LILY RAE WAS CAST IN THE GATE AND SCRATCHED BY THE STEWARDS ON THE ADVICE OF THE VETERINARIAN.

A 2-year-old maiden, she must have reared, lost her footing and came down beneath the gate. I'm not sure what they did in this case to extract her, but I remember a similar incident happening on an opening day at Saratoga back in the mid-to-late 1990s when a Bill Mott horse did the same thing. They couldn't get him out of there safely under his own power, so they had to tranquilize him to knock him out. Once he was knocked out, they moved the starting gate, then waited for him to wake up, at which point he rose and left the track. Naturally, he was scratched.

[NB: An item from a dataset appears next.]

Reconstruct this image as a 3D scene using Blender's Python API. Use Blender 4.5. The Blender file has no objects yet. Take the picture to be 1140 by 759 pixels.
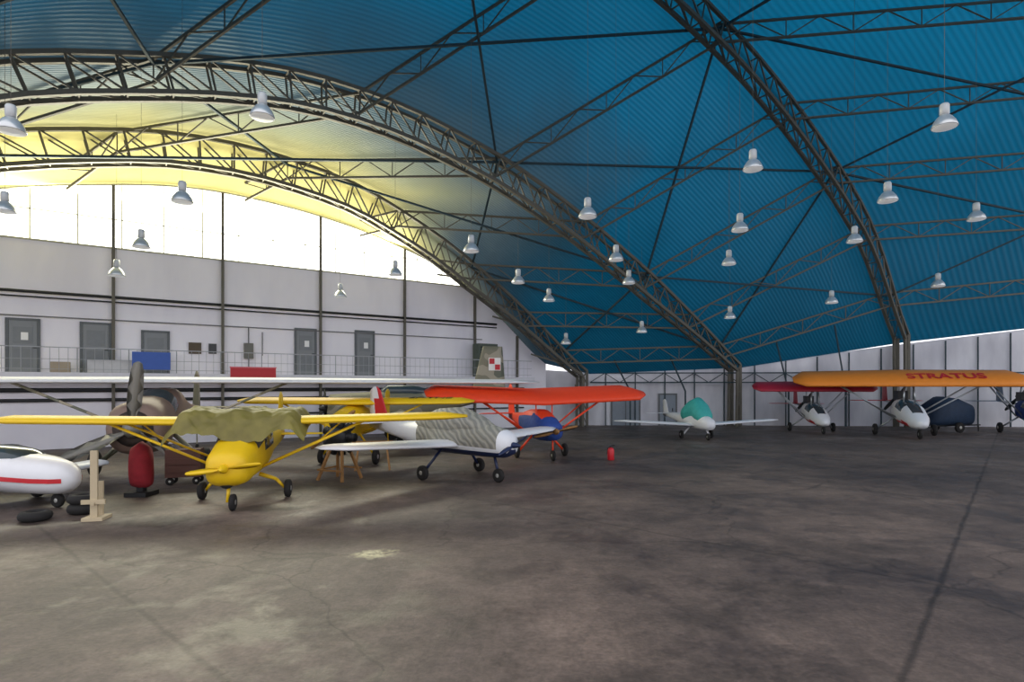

Also reminds me of another incident I witnessed circa 2000 at Monmouth Park, but in the walking ring, which is within spitting distance of the valet parking lot (although a fence and shrubbery separate them). A motorcycle rolled through the parking lot, the biker revved its engine loudly and repeatedly, and a stakes winning gelding named Beknown to Me reared and landed with one of his legs beneath the fence that separates the walking ring from the spectators. He was immediately scratched, tranquilized by an attending vet and then Larry Collmus got on the public address system asking the track carpenter to report to the walking ring. The carpenter had to saw out the portions of the fence that would enable the gelding to get his footing upon waking. A bizarre and unsettling experience.